La grazia è nello sfiorare appena, nel riconoscere l'altro parte propria ma emanazione di un altro sé. L'individuo è un microcosmo a sé stante. È un mistero di luci e ombre che travalica il cuore di una madre. Il Vangelo c'insegna che un figlio non è la proprietà di una madre, né la sua estensione.
È emanazione di una logica superiore che si concretizza tramite il ventre di una donna e trova collocazione nella realtà materiale. La grazia di una donna risiede nel ricevere questo dono a seguito del riconoscimento della propria umiltà.
Maria si rende Madre di Dio, tramite prezioso per accogliere il Crestore sulla terra che per mezzo di lei si rende creatura. È questo un concetto ben espresso da Dante che sottolinea il valore della creatura che tramite Gesù non rimane separata dal mistero divino, nonché la sacralità della vita sulla terra che si manifesta attraverso la materia nelle dinamiche di consolidazione delle variabili spazio temporali.
Dio attraverso il Figlio completa se stesso e questa completezza si ritrova nel simbolo della croce con il cerchio al centro. Con la morte e la Resurrezione Gesù ritrova il Padre mentre Dio acquisisce la sua perfezione a seguito dell'assorbimento in sé delle esperienze terrene che ne giustificano il carattere immanente. Se il rapporto Padre e Figlio si spiega sul piano teologico, ancora più complesso è il rapporto Madre Figlio che implica una lettura anche in chiave psicologica del legame affettivo tra i due. Maria ha dal principio la consapevolezza che quel Figlio non sarà mai proprio ed è questa una consapevolezza che dal piano della Verità a quello della realtà segna la cultura cavalleresca che contraddistingue il Medioevo fino al Seicento.
Secondo la cultura cavalleresca il figlio è l'erede, il re o comunque il nobile a cui sono affidate le sorti del Regno. In alcune dinastie monarchiche come per gli Asburgo, questo concetto non verrà mai messo in discussione e contraddistinguerà la dinastia fino all'età moderna. Il dovere verrà al primo posto anche rispetto all'amore filiale. Le madri sono educate da giovanissime a questo distacco della dimensione privata da quella pubblica che motiva il loro prestigio.
Nell'Alto Medioevo le madri stringevano un rapporto assoluto con il loro figlio già prima che nascesse, rivolgendogli nenie e canti d'amore. Se il parto dimostrava che la creatura era un figlio l'affetto declinava in riserbo. Le cure rimanevano, le attenzioni e le premure, precedute però dalla consapevolezza che quel figlio era chiamato a compiti importanti ed era stato predestinato da Dio. La madre diventava così la donna che lo cresceva ma con distacco e questo distacco in realtà era attenzione espressa in grazia e riconoscenza per quel grande dono.

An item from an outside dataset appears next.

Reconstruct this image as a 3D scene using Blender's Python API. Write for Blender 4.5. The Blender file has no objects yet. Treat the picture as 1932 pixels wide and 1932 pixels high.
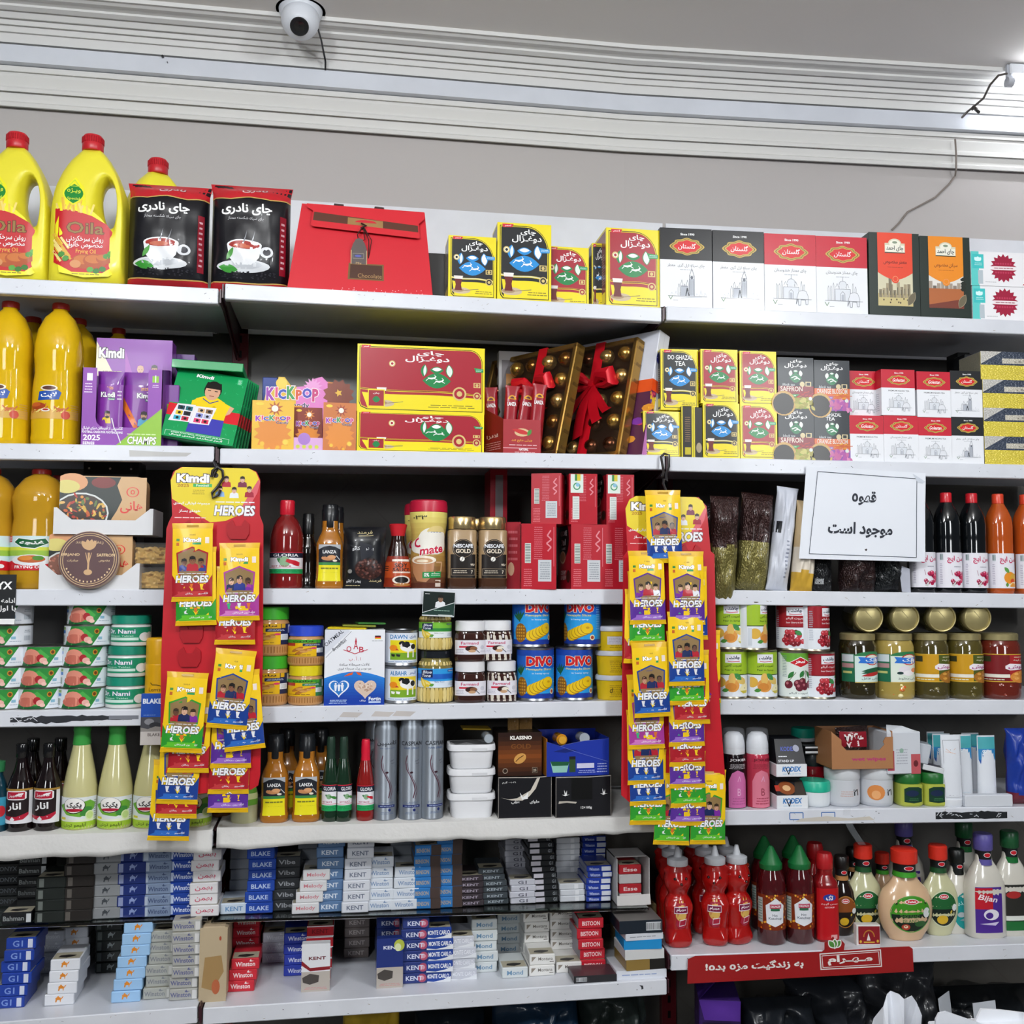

Il figlio pertanto veniva sfiorato con delicatezza e attenzioni e non solo per l'influenza della tradizione mariana e cristiana. Semmai era la cultura cavalleresca a trasferire nell'immaginario sacro della Natività quei principi che le erano propri. Le maniere garbate, il cor gentile dello Stilnovismo hanno accentuato i toni dei principi cavallereschi, fino a farli consolidare in una sorta di manierismo cortese che è proseguito tra alti e bassi fino al Seicento e oltre negli alti ambienti monarchici.
Il feudalesimo, il Rinascimento con le signorie hanno riflesso sulla tradizione iconografica sacra quello che era il proprio universo culturale. Le madonne sono donne nobili che con la grazia di un premuroso distacco vegliano sul proprio bambino. La sacralità diventa giustificazione di quel senso di riverenza imposto dalla tradizione cortese. Gli obblighi vanno ben oltre i sentimenti profondi di un rapporto madre figlio.
Oggi i figli sono considerati proprietà e spesso terreno di scontro tra genitori separati e divorziati. Le madri li considerano territorio di conquista per la realizzazione di un sentimento affettivo a loro mancato o rimasto disatteso. È un limite che sta duramente influenzando anche l'iconografia sacra della Maternità. Le opere moderne evidenziano un attaccamento quasi morboso tra Maria e Gesù, facendo crollare il sipario del sacro. Esiste un confine tra il sacro e il profano che non andrebbe mai lacerato o oltrepassato. Il rischio è la profanizzazione di tutto il comparto dei sentimenti e della realtà stessa, nonché la volgarizzazione a cui già assistiamo di una intimità che dovrebbe mantenersi come attenta distanza da una vita che è nuova ed è di Dio innanzitutto.